>> START

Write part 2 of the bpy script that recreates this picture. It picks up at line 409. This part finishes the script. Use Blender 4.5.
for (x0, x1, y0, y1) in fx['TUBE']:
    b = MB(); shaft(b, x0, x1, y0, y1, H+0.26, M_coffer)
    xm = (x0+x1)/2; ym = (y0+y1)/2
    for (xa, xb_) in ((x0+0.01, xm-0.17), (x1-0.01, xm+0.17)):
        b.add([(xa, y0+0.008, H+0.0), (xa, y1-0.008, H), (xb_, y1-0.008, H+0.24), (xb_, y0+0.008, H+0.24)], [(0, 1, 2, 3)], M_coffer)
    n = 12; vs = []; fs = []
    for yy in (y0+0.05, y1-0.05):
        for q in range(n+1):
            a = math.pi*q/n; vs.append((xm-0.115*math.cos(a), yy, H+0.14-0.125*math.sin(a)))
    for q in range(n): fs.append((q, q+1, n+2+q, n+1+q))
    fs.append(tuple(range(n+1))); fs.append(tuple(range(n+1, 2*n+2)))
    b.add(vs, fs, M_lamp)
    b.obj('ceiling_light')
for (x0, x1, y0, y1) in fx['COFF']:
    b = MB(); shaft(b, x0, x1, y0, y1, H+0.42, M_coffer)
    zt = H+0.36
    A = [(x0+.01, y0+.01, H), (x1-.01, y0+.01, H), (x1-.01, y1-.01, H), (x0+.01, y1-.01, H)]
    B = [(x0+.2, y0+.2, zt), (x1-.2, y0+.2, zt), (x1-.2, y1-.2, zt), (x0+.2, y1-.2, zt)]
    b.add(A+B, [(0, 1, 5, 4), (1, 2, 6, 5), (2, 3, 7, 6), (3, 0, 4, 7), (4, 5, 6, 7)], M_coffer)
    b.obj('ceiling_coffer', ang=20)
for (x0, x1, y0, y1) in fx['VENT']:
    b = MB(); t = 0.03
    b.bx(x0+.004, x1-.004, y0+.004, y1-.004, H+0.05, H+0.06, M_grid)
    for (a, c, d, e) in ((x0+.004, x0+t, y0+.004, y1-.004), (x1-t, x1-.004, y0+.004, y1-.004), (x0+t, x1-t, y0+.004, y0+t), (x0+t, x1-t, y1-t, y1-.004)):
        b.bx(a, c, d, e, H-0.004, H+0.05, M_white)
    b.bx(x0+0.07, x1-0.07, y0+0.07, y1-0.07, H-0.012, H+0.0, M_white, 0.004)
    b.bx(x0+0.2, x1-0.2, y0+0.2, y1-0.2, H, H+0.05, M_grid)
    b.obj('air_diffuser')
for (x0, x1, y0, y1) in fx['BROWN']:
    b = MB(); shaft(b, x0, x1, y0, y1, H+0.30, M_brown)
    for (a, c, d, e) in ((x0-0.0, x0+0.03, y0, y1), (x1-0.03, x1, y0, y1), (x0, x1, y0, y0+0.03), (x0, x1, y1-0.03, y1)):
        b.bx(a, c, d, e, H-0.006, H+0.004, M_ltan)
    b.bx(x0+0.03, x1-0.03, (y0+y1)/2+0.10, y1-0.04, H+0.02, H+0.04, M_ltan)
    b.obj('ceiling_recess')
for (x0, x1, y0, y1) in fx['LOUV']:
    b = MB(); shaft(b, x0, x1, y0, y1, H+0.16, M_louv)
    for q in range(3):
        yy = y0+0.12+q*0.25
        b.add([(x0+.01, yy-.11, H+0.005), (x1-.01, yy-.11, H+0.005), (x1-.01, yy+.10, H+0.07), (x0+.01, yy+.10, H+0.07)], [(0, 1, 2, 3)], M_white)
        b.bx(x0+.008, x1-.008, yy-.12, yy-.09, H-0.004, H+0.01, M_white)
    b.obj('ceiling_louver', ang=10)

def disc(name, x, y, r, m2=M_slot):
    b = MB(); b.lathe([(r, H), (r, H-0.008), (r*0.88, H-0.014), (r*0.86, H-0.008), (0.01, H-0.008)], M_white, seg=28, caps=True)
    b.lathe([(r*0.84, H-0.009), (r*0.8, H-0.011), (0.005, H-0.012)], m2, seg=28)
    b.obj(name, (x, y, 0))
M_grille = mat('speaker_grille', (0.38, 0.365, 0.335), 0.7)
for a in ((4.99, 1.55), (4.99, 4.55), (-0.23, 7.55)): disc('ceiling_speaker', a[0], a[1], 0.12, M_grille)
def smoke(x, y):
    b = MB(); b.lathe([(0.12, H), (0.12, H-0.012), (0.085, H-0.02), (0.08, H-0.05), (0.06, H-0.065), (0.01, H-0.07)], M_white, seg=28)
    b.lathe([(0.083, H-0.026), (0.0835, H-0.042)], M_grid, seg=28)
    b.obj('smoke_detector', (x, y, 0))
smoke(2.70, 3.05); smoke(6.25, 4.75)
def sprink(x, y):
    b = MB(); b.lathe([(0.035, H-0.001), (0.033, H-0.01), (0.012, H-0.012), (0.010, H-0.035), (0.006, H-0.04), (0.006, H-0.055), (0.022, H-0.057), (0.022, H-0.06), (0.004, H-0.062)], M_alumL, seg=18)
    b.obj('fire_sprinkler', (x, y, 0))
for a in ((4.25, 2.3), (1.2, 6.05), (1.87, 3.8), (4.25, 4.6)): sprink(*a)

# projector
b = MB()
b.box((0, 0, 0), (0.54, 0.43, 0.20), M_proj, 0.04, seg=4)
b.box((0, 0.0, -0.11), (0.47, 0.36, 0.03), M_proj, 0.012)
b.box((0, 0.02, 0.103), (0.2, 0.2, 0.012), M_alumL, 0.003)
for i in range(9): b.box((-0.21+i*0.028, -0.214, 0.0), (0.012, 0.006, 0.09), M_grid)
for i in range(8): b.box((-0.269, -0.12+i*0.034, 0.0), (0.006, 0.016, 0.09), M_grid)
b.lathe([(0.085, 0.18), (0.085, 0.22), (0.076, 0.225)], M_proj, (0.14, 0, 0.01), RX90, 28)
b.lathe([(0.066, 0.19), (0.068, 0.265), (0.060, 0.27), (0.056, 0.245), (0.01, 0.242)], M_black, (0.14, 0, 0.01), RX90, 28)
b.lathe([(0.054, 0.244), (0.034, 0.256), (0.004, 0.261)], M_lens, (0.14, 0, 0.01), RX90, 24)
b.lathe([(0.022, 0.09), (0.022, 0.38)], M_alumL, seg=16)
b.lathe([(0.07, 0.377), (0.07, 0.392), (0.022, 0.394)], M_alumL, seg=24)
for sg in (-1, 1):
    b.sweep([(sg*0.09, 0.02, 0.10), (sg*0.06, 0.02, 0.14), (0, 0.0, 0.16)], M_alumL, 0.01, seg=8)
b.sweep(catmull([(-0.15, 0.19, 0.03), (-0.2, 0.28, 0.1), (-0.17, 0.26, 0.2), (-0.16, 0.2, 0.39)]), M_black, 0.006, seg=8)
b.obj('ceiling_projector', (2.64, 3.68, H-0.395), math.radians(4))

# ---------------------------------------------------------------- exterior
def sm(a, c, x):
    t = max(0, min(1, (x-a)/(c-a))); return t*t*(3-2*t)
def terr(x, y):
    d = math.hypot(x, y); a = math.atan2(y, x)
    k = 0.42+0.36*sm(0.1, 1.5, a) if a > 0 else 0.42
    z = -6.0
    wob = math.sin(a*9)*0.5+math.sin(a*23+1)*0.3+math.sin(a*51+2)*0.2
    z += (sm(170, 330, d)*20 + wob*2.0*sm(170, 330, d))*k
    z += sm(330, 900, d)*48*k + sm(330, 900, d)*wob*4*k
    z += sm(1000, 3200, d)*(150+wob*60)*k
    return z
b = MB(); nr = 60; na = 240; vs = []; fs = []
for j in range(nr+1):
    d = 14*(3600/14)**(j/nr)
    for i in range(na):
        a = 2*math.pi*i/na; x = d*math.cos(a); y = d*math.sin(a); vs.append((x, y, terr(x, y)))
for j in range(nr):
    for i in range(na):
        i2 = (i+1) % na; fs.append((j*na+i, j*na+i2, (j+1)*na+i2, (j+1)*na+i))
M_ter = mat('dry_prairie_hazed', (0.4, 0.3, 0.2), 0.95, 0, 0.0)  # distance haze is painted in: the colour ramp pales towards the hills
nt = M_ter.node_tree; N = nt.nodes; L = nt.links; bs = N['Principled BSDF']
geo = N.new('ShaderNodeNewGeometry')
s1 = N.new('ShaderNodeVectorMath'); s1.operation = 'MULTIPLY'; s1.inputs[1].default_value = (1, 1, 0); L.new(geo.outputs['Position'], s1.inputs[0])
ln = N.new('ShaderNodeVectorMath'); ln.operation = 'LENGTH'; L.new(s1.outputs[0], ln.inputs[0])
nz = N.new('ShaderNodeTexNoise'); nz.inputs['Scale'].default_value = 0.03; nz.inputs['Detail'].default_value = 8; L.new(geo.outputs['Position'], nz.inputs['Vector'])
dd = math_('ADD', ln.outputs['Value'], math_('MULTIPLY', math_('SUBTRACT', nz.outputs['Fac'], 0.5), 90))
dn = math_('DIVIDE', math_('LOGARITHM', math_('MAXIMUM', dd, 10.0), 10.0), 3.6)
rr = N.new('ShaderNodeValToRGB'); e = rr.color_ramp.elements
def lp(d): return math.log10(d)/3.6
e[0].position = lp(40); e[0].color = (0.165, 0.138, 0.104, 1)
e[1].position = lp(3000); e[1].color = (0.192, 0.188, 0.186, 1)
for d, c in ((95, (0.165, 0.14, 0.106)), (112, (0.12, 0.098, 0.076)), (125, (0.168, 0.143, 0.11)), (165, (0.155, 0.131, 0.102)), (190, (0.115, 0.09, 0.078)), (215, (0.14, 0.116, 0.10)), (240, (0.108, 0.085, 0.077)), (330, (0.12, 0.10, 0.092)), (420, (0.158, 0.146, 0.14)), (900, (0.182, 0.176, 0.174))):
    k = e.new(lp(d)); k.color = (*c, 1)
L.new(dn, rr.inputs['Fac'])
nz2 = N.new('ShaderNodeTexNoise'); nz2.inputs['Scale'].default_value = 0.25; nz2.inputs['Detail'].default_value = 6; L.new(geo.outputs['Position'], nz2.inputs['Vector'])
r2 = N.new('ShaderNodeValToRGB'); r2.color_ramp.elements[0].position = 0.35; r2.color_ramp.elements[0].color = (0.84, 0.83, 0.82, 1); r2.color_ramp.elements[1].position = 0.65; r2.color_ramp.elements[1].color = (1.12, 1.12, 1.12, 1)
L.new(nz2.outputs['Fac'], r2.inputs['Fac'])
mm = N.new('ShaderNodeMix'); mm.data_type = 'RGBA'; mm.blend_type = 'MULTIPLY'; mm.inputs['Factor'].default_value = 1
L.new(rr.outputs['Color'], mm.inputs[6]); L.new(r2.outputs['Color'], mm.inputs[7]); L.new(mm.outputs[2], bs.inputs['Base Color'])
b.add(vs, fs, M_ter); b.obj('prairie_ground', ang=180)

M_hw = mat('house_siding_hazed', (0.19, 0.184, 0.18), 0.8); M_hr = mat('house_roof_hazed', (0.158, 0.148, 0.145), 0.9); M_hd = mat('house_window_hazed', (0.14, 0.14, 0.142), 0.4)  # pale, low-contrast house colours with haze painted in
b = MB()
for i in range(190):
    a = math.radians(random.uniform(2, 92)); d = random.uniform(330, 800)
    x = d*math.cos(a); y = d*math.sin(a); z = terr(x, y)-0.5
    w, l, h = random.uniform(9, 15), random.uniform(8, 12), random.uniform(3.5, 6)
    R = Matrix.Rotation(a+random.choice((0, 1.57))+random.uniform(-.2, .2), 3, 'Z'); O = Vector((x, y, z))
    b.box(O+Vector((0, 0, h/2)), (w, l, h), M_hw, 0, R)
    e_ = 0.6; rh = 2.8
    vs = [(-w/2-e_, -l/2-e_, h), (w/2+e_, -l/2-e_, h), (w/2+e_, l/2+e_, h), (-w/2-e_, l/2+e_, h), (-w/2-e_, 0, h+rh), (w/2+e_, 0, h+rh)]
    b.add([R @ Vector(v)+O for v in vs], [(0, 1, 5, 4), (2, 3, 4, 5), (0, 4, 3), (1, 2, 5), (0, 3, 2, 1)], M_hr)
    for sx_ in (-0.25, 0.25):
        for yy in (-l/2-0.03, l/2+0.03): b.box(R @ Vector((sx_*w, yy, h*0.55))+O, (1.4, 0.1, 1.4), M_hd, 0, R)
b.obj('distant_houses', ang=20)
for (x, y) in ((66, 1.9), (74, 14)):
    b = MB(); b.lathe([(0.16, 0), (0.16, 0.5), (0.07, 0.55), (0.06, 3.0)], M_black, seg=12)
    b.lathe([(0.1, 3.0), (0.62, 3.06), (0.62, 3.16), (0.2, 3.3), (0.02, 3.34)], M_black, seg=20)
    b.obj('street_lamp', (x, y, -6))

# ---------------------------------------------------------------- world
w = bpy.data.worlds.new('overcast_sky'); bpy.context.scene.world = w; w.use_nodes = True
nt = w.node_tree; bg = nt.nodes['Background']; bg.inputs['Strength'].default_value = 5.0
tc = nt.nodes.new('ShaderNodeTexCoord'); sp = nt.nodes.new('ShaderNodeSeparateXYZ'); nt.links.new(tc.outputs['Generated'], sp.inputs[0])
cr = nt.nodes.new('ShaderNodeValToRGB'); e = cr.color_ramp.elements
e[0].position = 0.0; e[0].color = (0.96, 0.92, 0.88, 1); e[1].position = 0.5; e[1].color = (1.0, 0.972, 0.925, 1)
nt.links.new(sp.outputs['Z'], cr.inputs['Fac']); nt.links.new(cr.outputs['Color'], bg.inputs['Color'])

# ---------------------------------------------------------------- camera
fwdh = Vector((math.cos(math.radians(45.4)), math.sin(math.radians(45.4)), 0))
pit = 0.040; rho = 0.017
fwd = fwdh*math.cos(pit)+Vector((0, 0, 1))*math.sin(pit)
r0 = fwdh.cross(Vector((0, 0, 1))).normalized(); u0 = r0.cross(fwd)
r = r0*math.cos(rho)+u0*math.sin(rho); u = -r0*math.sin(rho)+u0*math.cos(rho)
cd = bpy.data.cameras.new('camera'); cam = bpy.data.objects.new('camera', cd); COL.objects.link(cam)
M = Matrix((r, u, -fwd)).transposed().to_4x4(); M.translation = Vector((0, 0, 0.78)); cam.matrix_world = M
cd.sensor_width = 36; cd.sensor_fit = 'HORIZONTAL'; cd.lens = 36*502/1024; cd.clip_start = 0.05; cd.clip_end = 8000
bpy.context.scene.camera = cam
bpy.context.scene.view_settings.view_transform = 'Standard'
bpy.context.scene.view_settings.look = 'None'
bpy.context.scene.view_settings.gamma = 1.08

>> END

Nothing outside the span should appear: copy exactly from the line with "def lp(d): return math.log10(d)/3.6" through the line with "e[1].position = lp(3000);".

Exercise answer:
def lp(d): return math.log10(d)/3.6
e[0].position = lp(40); e[0].color = (0.165, 0.138, 0.104, 1)
e[1].position = lp(3000); e[1].color = (0.192, 0.188, 0.186, 1)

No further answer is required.